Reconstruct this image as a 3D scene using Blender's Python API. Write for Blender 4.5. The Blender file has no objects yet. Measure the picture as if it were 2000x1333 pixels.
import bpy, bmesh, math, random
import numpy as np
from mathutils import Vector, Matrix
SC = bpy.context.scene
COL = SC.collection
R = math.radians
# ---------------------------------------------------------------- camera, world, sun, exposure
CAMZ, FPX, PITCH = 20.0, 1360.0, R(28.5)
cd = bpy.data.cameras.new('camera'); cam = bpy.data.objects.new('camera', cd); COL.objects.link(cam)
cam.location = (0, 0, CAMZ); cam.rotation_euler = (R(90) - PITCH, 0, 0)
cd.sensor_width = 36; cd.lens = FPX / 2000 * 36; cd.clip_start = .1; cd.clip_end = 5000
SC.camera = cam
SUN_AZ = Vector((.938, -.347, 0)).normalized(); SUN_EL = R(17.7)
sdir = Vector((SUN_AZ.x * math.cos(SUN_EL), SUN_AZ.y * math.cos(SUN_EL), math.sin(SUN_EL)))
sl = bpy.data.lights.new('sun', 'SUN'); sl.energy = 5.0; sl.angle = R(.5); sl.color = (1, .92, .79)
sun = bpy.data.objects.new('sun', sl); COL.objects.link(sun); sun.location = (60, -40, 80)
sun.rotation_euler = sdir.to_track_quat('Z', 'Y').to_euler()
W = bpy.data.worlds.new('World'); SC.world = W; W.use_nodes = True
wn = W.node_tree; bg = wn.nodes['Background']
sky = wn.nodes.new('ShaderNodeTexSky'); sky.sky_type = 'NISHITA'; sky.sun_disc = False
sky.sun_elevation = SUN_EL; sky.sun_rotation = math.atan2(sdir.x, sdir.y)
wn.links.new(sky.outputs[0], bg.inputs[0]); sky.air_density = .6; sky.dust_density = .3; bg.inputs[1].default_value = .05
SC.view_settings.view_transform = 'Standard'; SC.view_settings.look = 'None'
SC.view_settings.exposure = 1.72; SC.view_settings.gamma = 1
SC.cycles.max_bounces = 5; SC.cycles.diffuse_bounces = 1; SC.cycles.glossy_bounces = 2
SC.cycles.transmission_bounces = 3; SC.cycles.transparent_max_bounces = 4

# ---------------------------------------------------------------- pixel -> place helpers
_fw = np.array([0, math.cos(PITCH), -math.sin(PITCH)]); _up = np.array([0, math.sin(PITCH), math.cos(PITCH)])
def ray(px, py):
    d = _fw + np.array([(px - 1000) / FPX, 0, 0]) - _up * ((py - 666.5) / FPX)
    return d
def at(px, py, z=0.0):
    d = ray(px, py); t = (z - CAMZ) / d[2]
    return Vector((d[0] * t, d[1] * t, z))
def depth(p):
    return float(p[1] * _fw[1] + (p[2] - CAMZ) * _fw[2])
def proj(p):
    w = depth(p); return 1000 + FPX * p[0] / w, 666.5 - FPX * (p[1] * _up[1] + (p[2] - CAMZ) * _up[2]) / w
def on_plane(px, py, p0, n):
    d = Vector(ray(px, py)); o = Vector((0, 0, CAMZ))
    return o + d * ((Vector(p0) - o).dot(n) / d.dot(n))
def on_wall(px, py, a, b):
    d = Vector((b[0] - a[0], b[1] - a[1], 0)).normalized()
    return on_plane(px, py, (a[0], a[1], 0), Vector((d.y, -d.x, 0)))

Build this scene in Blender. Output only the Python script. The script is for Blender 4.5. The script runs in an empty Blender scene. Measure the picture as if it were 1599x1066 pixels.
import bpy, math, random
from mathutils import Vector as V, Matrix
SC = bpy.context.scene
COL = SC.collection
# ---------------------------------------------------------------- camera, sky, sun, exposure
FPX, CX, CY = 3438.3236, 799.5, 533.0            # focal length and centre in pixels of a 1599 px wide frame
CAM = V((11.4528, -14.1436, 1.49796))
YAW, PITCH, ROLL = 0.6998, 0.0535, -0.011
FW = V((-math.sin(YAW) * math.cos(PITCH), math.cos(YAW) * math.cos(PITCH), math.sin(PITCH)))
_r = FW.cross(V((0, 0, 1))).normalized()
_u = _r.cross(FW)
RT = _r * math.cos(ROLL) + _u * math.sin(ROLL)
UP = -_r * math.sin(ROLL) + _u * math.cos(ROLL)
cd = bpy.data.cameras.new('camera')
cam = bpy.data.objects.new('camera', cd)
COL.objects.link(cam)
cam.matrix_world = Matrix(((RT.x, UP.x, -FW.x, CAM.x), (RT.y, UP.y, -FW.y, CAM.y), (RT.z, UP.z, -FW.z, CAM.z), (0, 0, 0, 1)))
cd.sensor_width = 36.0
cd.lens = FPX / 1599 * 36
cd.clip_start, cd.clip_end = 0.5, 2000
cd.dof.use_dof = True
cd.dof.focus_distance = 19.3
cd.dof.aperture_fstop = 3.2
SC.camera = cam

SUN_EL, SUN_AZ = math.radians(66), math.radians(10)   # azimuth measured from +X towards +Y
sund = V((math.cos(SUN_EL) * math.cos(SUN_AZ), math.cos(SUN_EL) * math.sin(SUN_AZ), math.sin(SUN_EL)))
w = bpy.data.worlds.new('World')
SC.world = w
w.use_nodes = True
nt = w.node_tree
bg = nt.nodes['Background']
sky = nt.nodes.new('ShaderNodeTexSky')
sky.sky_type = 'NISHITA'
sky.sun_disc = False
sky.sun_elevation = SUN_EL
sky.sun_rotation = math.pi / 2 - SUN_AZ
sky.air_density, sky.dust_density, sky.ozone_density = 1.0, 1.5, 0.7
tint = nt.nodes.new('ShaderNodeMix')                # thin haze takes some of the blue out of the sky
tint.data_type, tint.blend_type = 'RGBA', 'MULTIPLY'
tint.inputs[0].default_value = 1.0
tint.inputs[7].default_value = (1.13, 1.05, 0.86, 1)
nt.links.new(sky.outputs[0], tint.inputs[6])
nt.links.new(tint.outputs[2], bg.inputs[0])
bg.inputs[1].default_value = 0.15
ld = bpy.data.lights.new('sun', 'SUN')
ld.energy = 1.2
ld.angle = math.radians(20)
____
**Your instructions**
Return what is listed above, exactly and completely.

**Solution for this task**
Reconstruct this image as a 3D scene using Blender's Python API. Write for Blender 4.5. The Blender file has no objects yet. Measure the picture as if it were 2000x1333 pixels.
import bpy, bmesh, math, random
import numpy as np
from mathutils import Vector, Matrix
SC = bpy.context.scene
COL = SC.collection
R = math.radians
# ---------------------------------------------------------------- camera, world, sun, exposure
CAMZ, FPX, PITCH = 20.0, 1360.0, R(28.5)
cd = bpy.data.cameras.new('camera'); cam = bpy.data.objects.new('camera', cd); COL.objects.link(cam)
cam.location = (0, 0, CAMZ); cam.rotation_euler = (R(90) - PITCH, 0, 0)
cd.sensor_width = 36; cd.lens = FPX / 2000 * 36; cd.clip_start = .1; cd.clip_end = 5000
SC.camera = cam
SUN_AZ = Vector((.938, -.347, 0)).normalized(); SUN_EL = R(17.7)
sdir = Vector((SUN_AZ.x * math.cos(SUN_EL), SUN_AZ.y * math.cos(SUN_EL), math.sin(SUN_EL)))
sl = bpy.data.lights.new('sun', 'SUN'); sl.energy = 5.0; sl.angle = R(.5); sl.color = (1, .92, .79)
sun = bpy.data.objects.new('sun', sl); COL.objects.link(sun); sun.location = (60, -40, 80)
sun.rotation_euler = sdir.to_track_quat('Z', 'Y').to_euler()
W = bpy.data.worlds.new('World'); SC.world = W; W.use_nodes = True
wn = W.node_tree; bg = wn.nodes['Background']
sky = wn.nodes.new('ShaderNodeTexSky'); sky.sky_type = 'NISHITA'; sky.sun_disc = False
sky.sun_elevation = SUN_EL; sky.sun_rotation = math.atan2(sdir.x, sdir.y)
wn.links.new(sky.outputs[0], bg.inputs[0]); sky.air_density = .6; sky.dust_density = .3; bg.inputs[1].default_value = .05
SC.view_settings.view_transform = 'Standard'; SC.view_settings.look = 'None'
SC.view_settings.exposure = 1.72; SC.view_settings.gamma = 1
SC.cycles.max_bounces = 5; SC.cycles.diffuse_bounces = 1; SC.cycles.glossy_bounces = 2
SC.cycles.transmission_bounces = 3; SC.cycles.transparent_max_bounces = 4

# ---------------------------------------------------------------- pixel -> place helpers
_fw = np.array([0, math.cos(PITCH), -math.sin(PITCH)]); _up = np.array([0, math.sin(PITCH), math.cos(PITCH)])
def ray(px, py):
    d = _fw + np.array([(px - 1000) / FPX, 0, 0]) - _up * ((py - 666.5) / FPX)
    return d
def at(px, py, z=0.0):
    d = ray(px, py); t = (z - CAMZ) / d[2]
    return Vector((d[0] * t, d[1] * t, z))
def depth(p):
    return float(p[1] * _fw[1] + (p[2] - CAMZ) * _fw[2])
def proj(p):
    w = depth(p); return 1000 + FPX * p[0] / w, 666.5 - FPX * (p[1] * _up[1] + (p[2] - CAMZ) * _up[2]) / w
def on_plane(px, py, p0, n):
    d = Vector(ray(px, py)); o = Vector((0, 0, CAMZ))
    return o + d * ((Vector(p0) - o).dot(n) / d.dot(n))
def on_wall(px, py, a, b):
    d = Vector((b[0] - a[0], b[1] - a[1], 0)).normalized()
    return on_plane(px, py, (a[0], a[1], 0), Vector((d.y, -d.x, 0)))

Build this scene in Blender. Output only the Python script. The script is for Blender 4.5. The script runs in an empty Blender scene. Measure the picture as if it were 1599x1066 pixels.
import bpy, math, random
from mathutils import Vector as V, Matrix
SC = bpy.context.scene
COL = SC.collection
# ---------------------------------------------------------------- camera, sky, sun, exposure
FPX, CX, CY = 3438.3236, 799.5, 533.0            # focal length and centre in pixels of a 1599 px wide frame
CAM = V((11.4528, -14.1436, 1.49796))
YAW, PITCH, ROLL = 0.6998, 0.0535, -0.011
FW = V((-math.sin(YAW) * math.cos(PITCH), math.cos(YAW) * math.cos(PITCH), math.sin(PITCH)))
_r = FW.cross(V((0, 0, 1))).normalized()
_u = _r.cross(FW)
RT = _r * math.cos(ROLL) + _u * math.sin(ROLL)
UP = -_r * math.sin(ROLL) + _u * math.cos(ROLL)
cd = bpy.data.cameras.new('camera')
cam = bpy.data.objects.new('camera', cd)
COL.objects.link(cam)
cam.matrix_world = Matrix(((RT.x, UP.x, -FW.x, CAM.x), (RT.y, UP.y, -FW.y, CAM.y), (RT.z, UP.z, -FW.z, CAM.z), (0, 0, 0, 1)))
cd.sensor_width = 36.0
cd.lens = FPX / 1599 * 36
cd.clip_start, cd.clip_end = 0.5, 2000
cd.dof.use_dof = True
cd.dof.focus_distance = 19.3
cd.dof.aperture_fstop = 3.2
SC.camera = cam

SUN_EL, SUN_AZ = math.radians(66), math.radians(10)   # azimuth measured from +X towards +Y
sund = V((math.cos(SUN_EL) * math.cos(SUN_AZ), math.cos(SUN_EL) * math.sin(SUN_AZ), math.sin(SUN_EL)))
w = bpy.data.worlds.new('World')
SC.world = w
w.use_nodes = True
nt = w.node_tree
bg = nt.nodes['Background']
sky = nt.nodes.new('ShaderNodeTexSky')
sky.sky_type = 'NISHITA'
sky.sun_disc = False
sky.sun_elevation = SUN_EL
sky.sun_rotation = math.pi / 2 - SUN_AZ
sky.air_density, sky.dust_density, sky.ozone_density = 1.0, 1.5, 0.7
tint = nt.nodes.new('ShaderNodeMix')                # thin haze takes some of the blue out of the sky
tint.data_type, tint.blend_type = 'RGBA', 'MULTIPLY'
tint.inputs[0].default_value = 1.0
tint.inputs[7].default_value = (1.13, 1.05, 0.86, 1)
nt.links.new(sky.outputs[0], tint.inputs[6])
nt.links.new(tint.outputs[2], bg.inputs[0])
bg.inputs[1].default_value = 0.15
ld = bpy.data.lights.new('sun', 'SUN')
ld.energy = 1.2
ld.angle = math.radians(20)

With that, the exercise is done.